Ensuite, un gros plan présentera Maurice Genevoix recroquevillé dans une tranchée sous quelques planches, fumant sa pipe. Le spectateur découvrira une pluie fine puis, l’eau ruisselant dans la tranchée, puis les gouttes glissant le long du casque, des habits du soldat. Une musique classique aux tonalités graves sera diffusée en arrière fond, toutefois le martèlement de l’eau sera toujours audible.

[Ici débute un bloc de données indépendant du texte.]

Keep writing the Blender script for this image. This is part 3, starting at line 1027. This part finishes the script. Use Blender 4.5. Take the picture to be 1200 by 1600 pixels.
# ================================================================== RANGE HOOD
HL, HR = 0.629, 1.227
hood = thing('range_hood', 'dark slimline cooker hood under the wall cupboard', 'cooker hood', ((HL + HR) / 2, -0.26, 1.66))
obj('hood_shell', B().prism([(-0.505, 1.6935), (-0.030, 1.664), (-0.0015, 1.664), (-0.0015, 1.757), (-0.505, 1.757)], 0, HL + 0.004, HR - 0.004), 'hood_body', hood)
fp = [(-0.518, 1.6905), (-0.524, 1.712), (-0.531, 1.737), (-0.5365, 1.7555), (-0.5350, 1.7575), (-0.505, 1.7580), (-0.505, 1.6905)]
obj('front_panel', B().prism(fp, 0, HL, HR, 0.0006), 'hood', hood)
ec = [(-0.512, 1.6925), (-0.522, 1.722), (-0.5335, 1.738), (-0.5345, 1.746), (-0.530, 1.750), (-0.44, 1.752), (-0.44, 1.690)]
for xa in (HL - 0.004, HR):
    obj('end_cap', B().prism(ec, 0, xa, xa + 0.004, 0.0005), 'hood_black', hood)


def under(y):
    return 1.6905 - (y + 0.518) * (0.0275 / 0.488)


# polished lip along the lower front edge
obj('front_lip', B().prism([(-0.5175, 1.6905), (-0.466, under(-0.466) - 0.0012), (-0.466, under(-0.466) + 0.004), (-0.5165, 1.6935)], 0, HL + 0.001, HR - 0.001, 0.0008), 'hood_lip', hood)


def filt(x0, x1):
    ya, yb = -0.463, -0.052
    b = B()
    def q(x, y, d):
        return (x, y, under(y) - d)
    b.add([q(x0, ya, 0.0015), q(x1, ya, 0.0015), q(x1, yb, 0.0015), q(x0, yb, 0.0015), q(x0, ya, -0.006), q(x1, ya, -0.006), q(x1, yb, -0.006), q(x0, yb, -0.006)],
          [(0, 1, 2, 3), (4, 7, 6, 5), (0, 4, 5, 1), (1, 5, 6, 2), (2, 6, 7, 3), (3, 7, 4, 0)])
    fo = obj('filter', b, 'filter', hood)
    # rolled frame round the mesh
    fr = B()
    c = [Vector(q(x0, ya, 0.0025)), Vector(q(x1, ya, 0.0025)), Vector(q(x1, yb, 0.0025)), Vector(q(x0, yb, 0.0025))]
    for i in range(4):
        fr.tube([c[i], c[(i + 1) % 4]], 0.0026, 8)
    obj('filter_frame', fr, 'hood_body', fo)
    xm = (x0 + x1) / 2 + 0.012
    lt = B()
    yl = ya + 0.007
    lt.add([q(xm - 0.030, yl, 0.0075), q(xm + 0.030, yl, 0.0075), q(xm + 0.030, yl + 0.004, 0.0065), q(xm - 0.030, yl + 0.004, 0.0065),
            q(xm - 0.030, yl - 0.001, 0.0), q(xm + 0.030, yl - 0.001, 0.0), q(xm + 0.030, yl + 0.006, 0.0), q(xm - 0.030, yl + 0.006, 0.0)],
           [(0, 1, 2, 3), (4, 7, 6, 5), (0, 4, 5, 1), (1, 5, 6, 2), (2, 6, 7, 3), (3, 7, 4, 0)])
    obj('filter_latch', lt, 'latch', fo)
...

Le plan suivant s’attardera sur le goutte à goutte de l’eau et le bruit du clapotis sera amplifié. On découvrira le personnage en train de compter puis ensuite son visage qui se crispe avec un très gros plan sur son visage. Le son s’intensifira pour suggérer le caractère obsédant de ce son. Puis une succession de gros sur le soldat puis sur l’écoulement de l’eau pour reproduire la tentative vaine de Maurice Genevoix cherchant à échapper à cet enfer. Le dernier plan pointera la montée de l’eau à l’intérieur de la tranchée. Ceci n’est qu’un exemple mais d’autres possibilités sont envisageables.